Prima di tutto, luoghi e persone. L’inchiesta della procura di Monza riguarda l’ex area industriale delle Acciaierie Falck, nel comune di Sesto San Giovanni. Un milione e mezzo di metri quadri  attorno ai quali si sono raccolti molti interessi e sono state corrisposte, secondo i magistrati, anche delle tangenti. Filippo Penati, esponente di spicco del PD lombardo e sindaco di Sesto San Giovanni dal 1994 al 2001, è stato iscritto nel registro degli indagati in seguito a quanto dichiarato dal costruttore Giuseppe Pasini:“Circa un anno fa, Pasini si è presentato spontaneamente alla Procura di Milano, denunciando di essere vittima di soprusi da parte di alcune amministrazioni locali”, afferma il suo legale Carlo Enrico Paliero. Il costruttore si è dichiarato concusso e ha fatto il nome di Penati, quindi gli atti sono stati trasmessi alla Procura di Monza, competente su Sesto.

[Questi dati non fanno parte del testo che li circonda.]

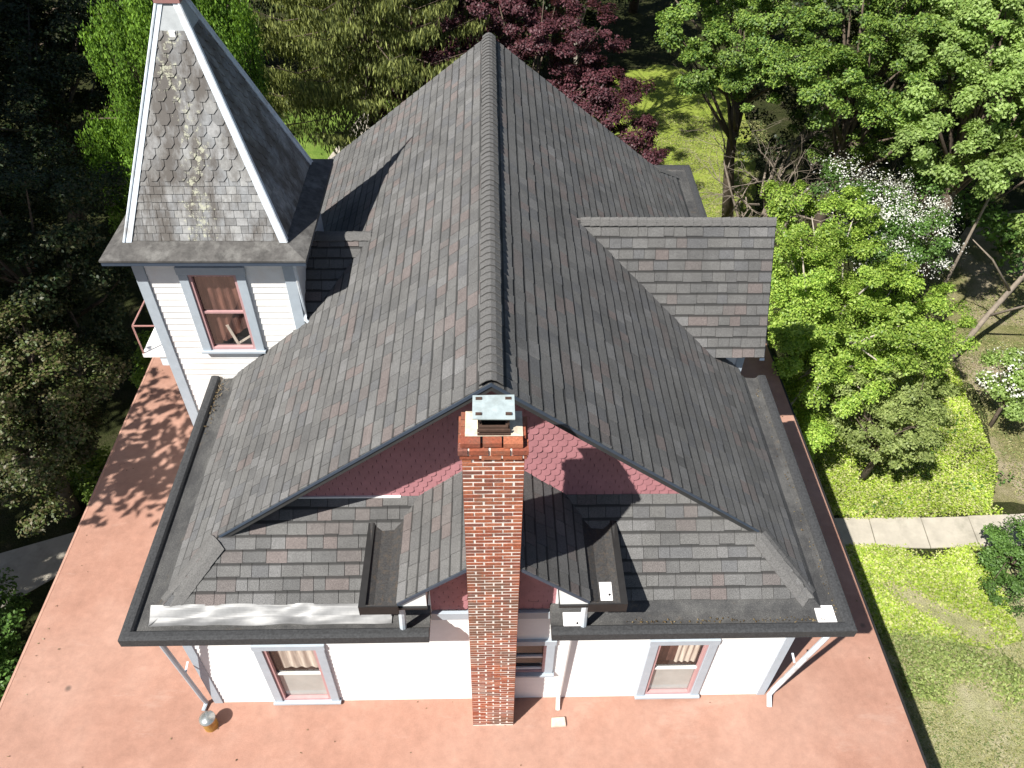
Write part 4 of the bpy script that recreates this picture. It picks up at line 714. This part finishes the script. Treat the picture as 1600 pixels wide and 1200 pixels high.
# woods closing the view at the back
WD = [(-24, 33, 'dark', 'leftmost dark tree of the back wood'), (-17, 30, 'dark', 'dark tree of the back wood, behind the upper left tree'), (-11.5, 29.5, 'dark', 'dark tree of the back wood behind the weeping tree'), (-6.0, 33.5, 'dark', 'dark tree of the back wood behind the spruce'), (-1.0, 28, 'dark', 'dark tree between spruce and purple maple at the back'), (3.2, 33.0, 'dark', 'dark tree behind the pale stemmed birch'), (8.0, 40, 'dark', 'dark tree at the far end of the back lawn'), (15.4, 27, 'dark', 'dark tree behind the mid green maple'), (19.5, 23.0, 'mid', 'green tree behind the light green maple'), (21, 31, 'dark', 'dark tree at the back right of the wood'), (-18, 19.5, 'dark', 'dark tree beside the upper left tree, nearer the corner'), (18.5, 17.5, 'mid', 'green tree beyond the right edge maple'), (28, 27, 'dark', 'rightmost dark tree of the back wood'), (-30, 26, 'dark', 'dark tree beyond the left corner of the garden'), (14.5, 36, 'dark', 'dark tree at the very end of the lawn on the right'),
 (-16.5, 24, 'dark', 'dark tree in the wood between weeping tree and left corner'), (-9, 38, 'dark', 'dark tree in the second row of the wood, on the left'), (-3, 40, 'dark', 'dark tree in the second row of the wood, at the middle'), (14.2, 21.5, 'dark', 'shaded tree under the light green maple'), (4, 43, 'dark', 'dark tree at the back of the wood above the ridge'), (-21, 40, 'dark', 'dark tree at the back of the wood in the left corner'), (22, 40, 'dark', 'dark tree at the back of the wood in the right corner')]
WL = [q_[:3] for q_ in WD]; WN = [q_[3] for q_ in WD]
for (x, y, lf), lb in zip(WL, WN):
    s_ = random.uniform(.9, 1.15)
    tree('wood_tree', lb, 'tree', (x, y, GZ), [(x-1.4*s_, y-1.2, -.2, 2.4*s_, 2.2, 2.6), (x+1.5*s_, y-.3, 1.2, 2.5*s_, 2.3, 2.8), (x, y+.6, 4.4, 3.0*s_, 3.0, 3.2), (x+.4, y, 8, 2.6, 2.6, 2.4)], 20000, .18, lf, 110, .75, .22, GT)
# ------------------------------------------------------------------ ground cover
def in_poly(P, poly):
    x, y = P[:, 0], P[:, 1]; r = np.zeros(len(P), bool); j = len(poly)-1
    for i in range(len(poly)):
        xi, yi = poly[i]; xj, yj = poly[j]; r ^= ((yi > y) != (yj > y)) & (x < (xj-xi)*(y-yi)/(yj-yi+1e-9)+xi); j = i
    return r
def cover(name, poly, n, size, mat, h=.16, patch=.5, hang=False, asp=.7):
    p = np.array(poly); P = np.column_stack([RNG.uniform(p[:, 0].min(), p[:, 0].max(), n), RNG.uniform(p[:, 1].min(), p[:, 1].max(), n)])
    P = P+RNG.normal(0, .05, P.shape); f = np.sin(P[:, 0]*2.3+1.3*np.sin(P[:, 1]*1.9))+np.sin(P[:, 1]*3.1+1.7*np.sin(P[:, 0]*1.3))+RNG.normal(0, .55, n)
    k = in_poly(P, poly) & (f > patch-1.6); P = P[k]; hh = h*(.55+.45*np.clip(f[k], -1, 1)); z = GZ+RNG.uniform(0, 1, len(P))**.6*np.maximum(hh, .03)
    nn = RNG.normal(0, .45, (len(P), 3))+np.array([0, 0, 1]); o = leaves(name, np.column_stack([P, z]), nn, size, mat, None, asp, hang); o['kind'] = 'stuff'; return o
cover('ground_ivy', [(7.0, 6.02), (12.5, 6.2), (13.4, 7.8), (13.7, 11.2), (12.8, 12.0), (9.5, 11.5), (7.0, 10)], 170000, .058, LM['ivy'], .20, .1)
cover('ground_ivy', [(7.0, 5.02), (11.4, 5.06), (11.7, 4.3), (11.6, 2.7), (10.8, 2.5), (8.9, 2.9), (7.0, 3.0)], 82000, .058, LM['ivy'], .16, .95)
cover('ground_ivy', [(7, 5.85), (12.8, 6.05), (12.8, 6.35), (7, 6.15)], 5200, .055, LM['ivy'], .10, .9)
cover('ground_ivy', [(7, 4.95), (11.8, 4.98), (11.8, 5.2), (7, 5.16)], 3600, .055, LM['ivy'], .08, 1.0)
cover('weeds', [(9.0, 5.9), (13.4, 7.0), (13.2, 9.5), (11, 7.5)], 2600, .09, LM['mid'], .28, 1.9)
cover('weeds', [(8.4, 3.0), (11.0, 2.5), (11.4, 1.6), (10.2, 1.0), (8.6, 1.5)], 9000, .06, LM['olive'], .20, 1.1)
cover('dry_grass', [(7.0, 2.9), (11.0, 2.6), (16, 4.4), (16, -2), (7.0, -2)], 60000, .06, LM['grass'], .05, .7, asp=.3)
cover('dry_grass', [(13.3, 6.3), (17, 6.5), (18, 16), (13.7, 16), (13.6, 8)], 30000, .07, LM['grass'], .05, 1.0, asp=.3)
cover('lawn_grass', [(5, 14), (9, 14.5), (11.5, 19), (12, 27), (6, 28)], 50000, .08, LM['grass'], .05, .4, asp=.3)

# ------------------------------------------------------------------ litter blown into the gutters and along the porch
def litter(pts, size, label):
    P = np.array(pts); o = leaves('leaf_litter', P, RNG.normal(0, .35, (len(P), 3))+np.array([0, 0, 1]), size, LT, None, .6); o['kind'] = 'stuff'
LT = leaf_mat('dry_leaf', [(.10, .065, .03), (.16, .11, .05), (.07, .05, .03), (.22, .17, .09)], .1)
L_ = []
for k in range(70): L_.append((XR-.14-abs(RNG.normal(0, .05)), RNG.uniform(-.2, 4.2), 2.815))
for k in range(90): L_.append((XL+.14+abs(RNG.normal(0, .05)), 4.3-abs(RNG.normal(0, .5)), 2.815))
for k in range(110): L_.append((RNG.uniform(1.8, 4.5), YF+.15+abs(RNG.normal(0, .03)), 2.815))
litter(L_, .030, '')
L_ = []
for k in range(45): L_.append((-7.5+abs(RNG.normal(0, .25)), RNG.uniform(-2, 8.5), .012))
for k in range(16): L_.append((RNG.uniform(-7.4, 6.4), RNG.uniform(-1.1, -.05), .012))
for k in range(14): L_.append((6.45-abs(RNG.normal(0, .3)), RNG.uniform(-1, 7), .012))
litter(L_, .032, '')
mb = MB()
for k in range(9):
    x = XL+.26+random.uniform(-.1, .12); y = 4.22+random.uniform(-.15, .15); an = random.uniform(0, 3.14); mb.tube([(x, y, 2.83), (x+.09*math.cos(an), y+.09*math.sin(an), 2.85+random.uniform(0, .04))], .004, 4)
o = mb.build('twigs', M['gbark']); o['kind'] = 'stuff'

Giuseppe Pasini racconta al Pm: ”Fino a due anni fa  ho pagato tranche tra i 20.000 e i 50.000 euro per un totale che si aggira sulle centinaia di migliaia di euro. La prassi era che, quando veniva rilasciata una licenza, Di Leva mi chiamava e mi diceva che la licenza o qualche altro atto a me favorevole era stato approvato, e mi invitava ad andare a bere un caffè. Io capivo che avrei dovuto portare qualcosa e preparavo in una busta dei contanti che consegnavo in Comune. Decidevo io l’importo in base alle mie disponibilità. Ricordo per esempio che due anni fa ottenni la licenza per la costruzione dell’edificio dell’Alstom Power nell’ambito dell’area Marelli e in quell’occasione gli ho dato circa 30-40.000 euro” (N.B. questa pare essere una bella storia bipartisan, il nome di più peso è quello di Penati, ma questo Pasini si è candidato nel 2007 a sindaco di Sesto San Giovanni per il centrodestra).


Oltre a Penati ci sono altre persone coinvolte, ma noi ci vogliamo concentrare sull’esponente democratico. Infatti, le accuse a suo carico sono molto pesanti: corruzioneconcussione efinanziamento illecito ai partiti.

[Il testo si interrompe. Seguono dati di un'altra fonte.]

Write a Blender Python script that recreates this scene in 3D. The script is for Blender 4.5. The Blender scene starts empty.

Secondo l’accusa, sarebbero state corrisposte, o promesse, somme di denaro per agevolare il rilascio di alcune concessioni o per impostare secondo determinati criteri il Piano di governo del territorio. Per il pm Walter Mapelli sussistono «gravi indizi di colpevolezza» a carico di Penati e di Vimercati. Secondo gli investigatori, gli indagati non si sarebbero mai fatti pagare in contanti, ma estero su estero, attraverso la costituzione di società intestate a prestanome a cui sarebbero stati versati nel tempo i pagamenti. In 9 anni, Filippo Penati avrebbe ricevuto tangenti per 4 miliardi di lirepari a 2 milioni di euro.
Pare accertata anche l’esistenza di una associazione culturale, Fare Metropoli, che in occasione delle elezioni provinciali del 2009 avrebbe trasferito decine di migliaia di europrovenienti da alcuni finanziatori nelle casse del comitato elettorale di Filippo Penati. Il risultato? E’ impossibile risalire ai finanziatori del comitato a causa dell’interposizione dell’associazione culturale. Viva la trasparenza.

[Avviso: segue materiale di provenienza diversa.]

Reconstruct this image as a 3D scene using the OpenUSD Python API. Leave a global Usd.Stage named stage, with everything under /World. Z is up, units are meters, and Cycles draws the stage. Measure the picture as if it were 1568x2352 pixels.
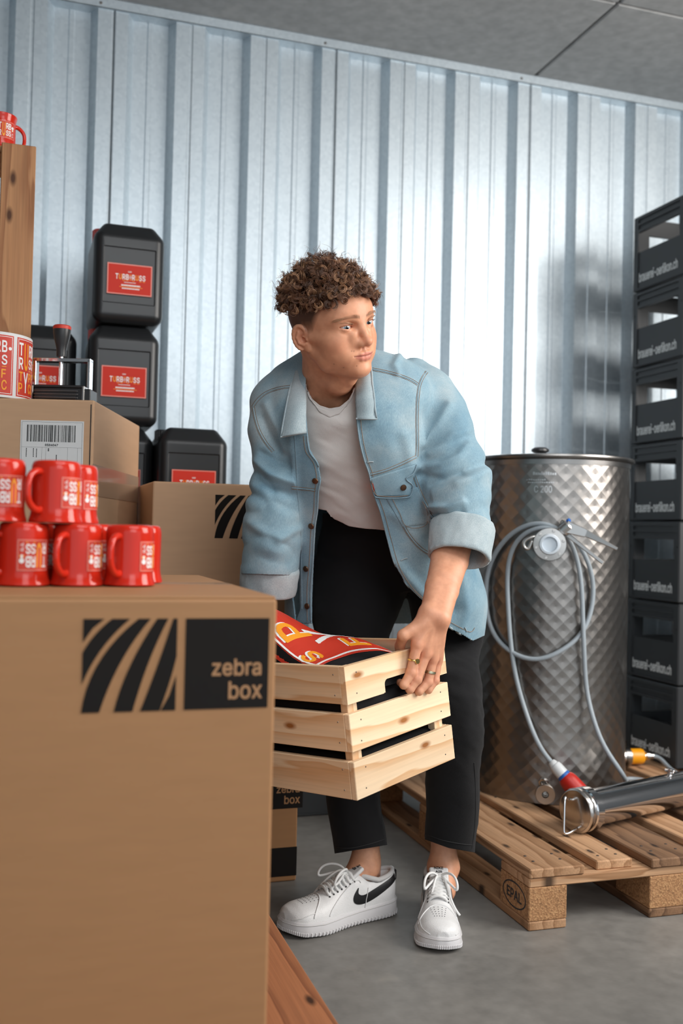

Sull’ Espresso fu riportata inoltre una mail inviata dall’imprenditore Pietro di Caterina, coinvolto anche nell’inchiesta ex Falck, a Filippo Penati e a Bruno Binasco (che sedeva nel cda di Fare Metropoli):“Signori, come a voi ben noto, il sottoscritto, nel corso degli anni, a partire dal 1999, ha versato a vario titolo, attraverso dazioni di denaro, a Filippo Penati, notevoli somme di denaro.”
Sì, d’accordo. Bisogna essere garantisti, bisogna cercare di non  farsi invischiare dal polverone mediatico che spesso distorce, aggiunge, talvolta inventa. Ma a leggere quanto sin qui uscito sul cosiddetto sistema Sesto, bisogna ammettere che le accuse che coinvolgono Filippo Penati  e alcuni dei suoi più stretti collaboratori sono gravi, circostanziate e desolanti nel far emergere il sottobosco di ricatti in cui quegli esponenti del Partito democratico (Pd) milanese si muovevano con cinismo e voracità. Ma non è solo una questione milanese. Penati è stato fino a pochi giorni fa capo della segreteria politica del Pd, ovvero il più stretto collaboratore di Bersani. Il caso diventa nazionale e investe tutto il partito.
Quello stesso partito – e proprio quest’anno è caduto il trentennale del famoso discorso di Enrico Berlinguer sull’argomento – che pose il problema della questione morale, del rapporto tra etica e politica, ma che, ancora un volta, colto con le mani nel sacco, ora ne subisce il contrappasso.
Ancor più stridente per chi ha sempre rivendicato e puntigliosamente difeso la propria supremazia morale, come se a sinistra fosse impossibile compiere atti illeciti o vagamente compromissori rispetto a una specchiata moralità.
Forse una possibilità di riscatto c’è ancora per il PD e la sua pretesa di costituire una alternativa politica credibile a Berlusconi. Sebbene a carico di Filippo Penati le indagini dimostrino l’esistenza di numerosi e gravissimi fatti di corruzione, gli episodi risalgono agli anni Novanta e agli anni dal 2000 al 2004. Quindi è scattata ormai la prescrizione.
Se è vero quanto sostiene lo stesso Penati, cioè se è davvero estraneo ai fatti, farebbe cosa moralmente giusta, giudiziariamente efficace (visto che esser assolti è cosa assai diversa dall’esser non punibili per intervenuta prescrizione) e politicamente alternativa se rinunciasse alla prescrizione. Il PD può essere credibile solo se sosterrà con i fatti il principio per cui in uno Stato di diritto ci si difende NEL processo e non DAL processo.